Entre réalité et vérité
L'École d'Athènes, la célèbre fresque de Raphaël, représente la cohorte des philosophes autour des deux grandes figures de la pensée que sont Platon et Aristote. Platon désigne le ciel des idées tandis qu'Aristote pointe la terre. Deux figures, deux pensées qui, allégoriquement, indiquent le chemin de la vérité et celui de la réalité. Ils sont deux car ces deux chemins ne se croisent pas nécessairement.

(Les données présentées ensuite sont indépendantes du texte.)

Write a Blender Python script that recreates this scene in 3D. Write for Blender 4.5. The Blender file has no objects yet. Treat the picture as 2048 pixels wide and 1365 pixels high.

Emprunter celui de la réalité pourrait être accepter l'illusion, l'erreur, voire le faux, car un mensonge est bien réel mais ne saurait jamais être vrai. Emprunter celui de la vérité pourrait être mépriser la réalité, soumettre hommes et choses à des idées qu'on croit vraies sans jamais en avoir la certitude. La voie de la réalité peut vite devenir celle du cynisme, celle de la vérité, celle du totalitarisme. Penser juste et dire juste consiste peut-être à dessiner la ligne de faîte entre réalité et vérité pour en départager l'ubac et l'adret et pour les garder en partage. Etre à la fois Aristote et Platon, réunir « la base et le sommet », telle est sans doute l'endurante tâche de la pensée, telle est la grave légèreté du dire poétique.